STATED TASK →
Transcribe everything in the data word for word. Pictures are left out.

MATERIAL PROVIDED →

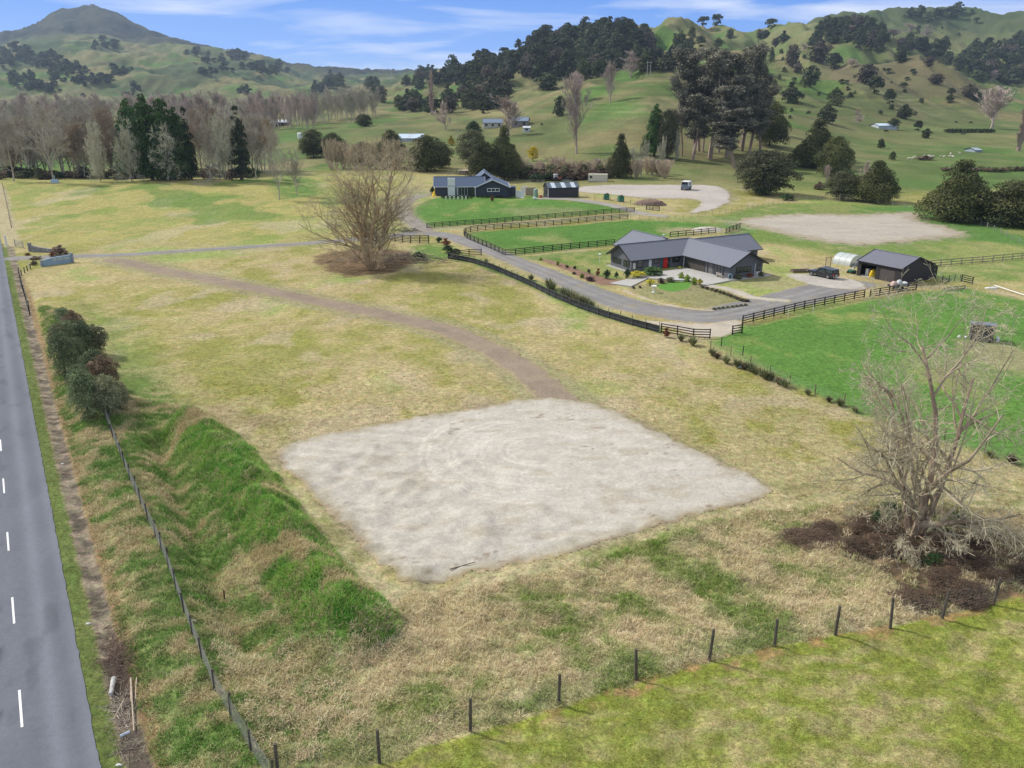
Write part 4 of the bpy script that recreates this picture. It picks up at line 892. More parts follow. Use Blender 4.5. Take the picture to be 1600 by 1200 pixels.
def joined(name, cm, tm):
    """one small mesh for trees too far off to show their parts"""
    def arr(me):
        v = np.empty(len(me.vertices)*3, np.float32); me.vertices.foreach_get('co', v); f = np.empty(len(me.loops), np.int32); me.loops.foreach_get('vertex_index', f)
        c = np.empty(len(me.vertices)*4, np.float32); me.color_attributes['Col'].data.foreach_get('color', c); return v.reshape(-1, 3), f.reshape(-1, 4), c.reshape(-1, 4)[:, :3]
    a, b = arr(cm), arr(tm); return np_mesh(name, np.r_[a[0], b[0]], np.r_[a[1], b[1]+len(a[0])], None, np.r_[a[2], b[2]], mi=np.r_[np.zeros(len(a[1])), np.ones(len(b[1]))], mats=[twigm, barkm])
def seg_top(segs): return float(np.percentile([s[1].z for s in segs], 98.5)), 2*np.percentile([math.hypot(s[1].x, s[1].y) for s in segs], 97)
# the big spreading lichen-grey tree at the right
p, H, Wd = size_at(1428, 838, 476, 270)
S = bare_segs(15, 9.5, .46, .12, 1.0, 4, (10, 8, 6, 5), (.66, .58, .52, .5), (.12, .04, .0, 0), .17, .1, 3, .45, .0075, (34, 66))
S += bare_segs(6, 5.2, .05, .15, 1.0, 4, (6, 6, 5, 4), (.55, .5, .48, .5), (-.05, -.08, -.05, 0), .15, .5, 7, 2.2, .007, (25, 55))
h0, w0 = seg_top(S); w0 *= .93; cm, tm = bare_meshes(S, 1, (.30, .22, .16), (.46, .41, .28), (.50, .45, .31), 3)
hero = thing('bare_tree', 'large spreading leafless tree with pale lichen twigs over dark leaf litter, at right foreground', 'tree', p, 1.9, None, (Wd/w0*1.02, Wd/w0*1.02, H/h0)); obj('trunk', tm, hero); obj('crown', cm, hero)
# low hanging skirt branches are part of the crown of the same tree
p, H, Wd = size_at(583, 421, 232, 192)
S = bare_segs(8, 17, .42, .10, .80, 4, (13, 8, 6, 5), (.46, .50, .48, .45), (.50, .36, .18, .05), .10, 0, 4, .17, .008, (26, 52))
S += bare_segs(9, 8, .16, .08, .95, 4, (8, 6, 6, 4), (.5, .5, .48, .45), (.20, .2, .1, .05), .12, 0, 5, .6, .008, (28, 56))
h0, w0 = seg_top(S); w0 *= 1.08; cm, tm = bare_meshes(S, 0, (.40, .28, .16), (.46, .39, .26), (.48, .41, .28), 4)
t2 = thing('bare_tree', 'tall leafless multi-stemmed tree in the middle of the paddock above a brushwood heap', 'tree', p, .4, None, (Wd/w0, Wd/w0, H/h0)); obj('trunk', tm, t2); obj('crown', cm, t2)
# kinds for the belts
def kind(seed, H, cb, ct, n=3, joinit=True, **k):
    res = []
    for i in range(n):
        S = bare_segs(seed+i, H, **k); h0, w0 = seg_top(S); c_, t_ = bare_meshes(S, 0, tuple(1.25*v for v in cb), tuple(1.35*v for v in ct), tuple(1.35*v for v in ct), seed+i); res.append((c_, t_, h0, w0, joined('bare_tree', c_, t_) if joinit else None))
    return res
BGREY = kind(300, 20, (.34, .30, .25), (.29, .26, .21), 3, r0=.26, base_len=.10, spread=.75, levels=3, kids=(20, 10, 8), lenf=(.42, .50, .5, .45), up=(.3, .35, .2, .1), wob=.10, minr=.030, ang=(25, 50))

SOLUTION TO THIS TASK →
Write part 4 of the bpy script that recreates this picture. It picks up at line 892. More parts follow. Use Blender 4.5. Take the picture to be 1600 by 1200 pixels.
def joined(name, cm, tm):
    """one small mesh for trees too far off to show their parts"""
    def arr(me):
        v = np.empty(len(me.vertices)*3, np.float32); me.vertices.foreach_get('co', v); f = np.empty(len(me.loops), np.int32); me.loops.foreach_get('vertex_index', f)
        c = np.empty(len(me.vertices)*4, np.float32); me.color_attributes['Col'].data.foreach_get('color', c); return v.reshape(-1, 3), f.reshape(-1, 4), c.reshape(-1, 4)[:, :3]
    a, b = arr(cm), arr(tm); return np_mesh(name, np.r_[a[0], b[0]], np.r_[a[1], b[1]+len(a[0])], None, np.r_[a[2], b[2]], mi=np.r_[np.zeros(len(a[1])), np.ones(len(b[1]))], mats=[twigm, barkm])
def seg_top(segs): return float(np.percentile([s[1].z for s in segs], 98.5)), 2*np.percentile([math.hypot(s[1].x, s[1].y) for s in segs], 97)
# the big spreading lichen-grey tree at the right
p, H, Wd = size_at(1428, 838, 476, 270)
S = bare_segs(15, 9.5, .46, .12, 1.0, 4, (10, 8, 6, 5), (.66, .58, .52, .5), (.12, .04, .0, 0), .17, .1, 3, .45, .0075, (34, 66))
S += bare_segs(6, 5.2, .05, .15, 1.0, 4, (6, 6, 5, 4), (.55, .5, .48, .5), (-.05, -.08, -.05, 0), .15, .5, 7, 2.2, .007, (25, 55))
h0, w0 = seg_top(S); w0 *= .93; cm, tm = bare_meshes(S, 1, (.30, .22, .16), (.46, .41, .28), (.50, .45, .31), 3)
hero = thing('bare_tree', 'large spreading leafless tree with pale lichen twigs over dark leaf litter, at right foreground', 'tree', p, 1.9, None, (Wd/w0*1.02, Wd/w0*1.02, H/h0)); obj('trunk', tm, hero); obj('crown', cm, hero)
# low hanging skirt branches are part of the crown of the same tree
p, H, Wd = size_at(583, 421, 232, 192)
S = bare_segs(8, 17, .42, .10, .80, 4, (13, 8, 6, 5), (.46, .50, .48, .45), (.50, .36, .18, .05), .10, 0, 4, .17, .008, (26, 52))
S += bare_segs(9, 8, .16, .08, .95, 4, (8, 6, 6, 4), (.5, .5, .48, .45), (.20, .2, .1, .05), .12, 0, 5, .6, .008, (28, 56))
h0, w0 = seg_top(S); w0 *= 1.08; cm, tm = bare_meshes(S, 0, (.40, .28, .16), (.46, .39, .26), (.48, .41, .28), 4)
t2 = thing('bare_tree', 'tall leafless multi-stemmed tree in the middle of the paddock above a brushwood heap', 'tree', p, .4, None, (Wd/w0, Wd/w0, H/h0)); obj('trunk', tm, t2); obj('crown', cm, t2)
# kinds for the belts
def kind(seed, H, cb, ct, n=3, joinit=True, **k):
    res = []
    for i in range(n):
        S = bare_segs(seed+i, H, **k); h0, w0 = seg_top(S); c_, t_ = bare_meshes(S, 0, tuple(1.25*v for v in cb), tuple(1.35*v for v in ct), tuple(1.35*v for v in ct), seed+i); res.append((c_, t_, h0, w0, joined('bare_tree', c_, t_) if joinit else None))
    return res
BGREY = kind(300, 20, (.34, .30, .25), (.29, .26, .21), 3, r0=.26, base_len=.10, spread=.75, levels=3, kids=(20, 10, 8), lenf=(.42, .50, .5, .45), up=(.3, .35, .2, .1), wob=.10, minr=.030, ang=(25, 50))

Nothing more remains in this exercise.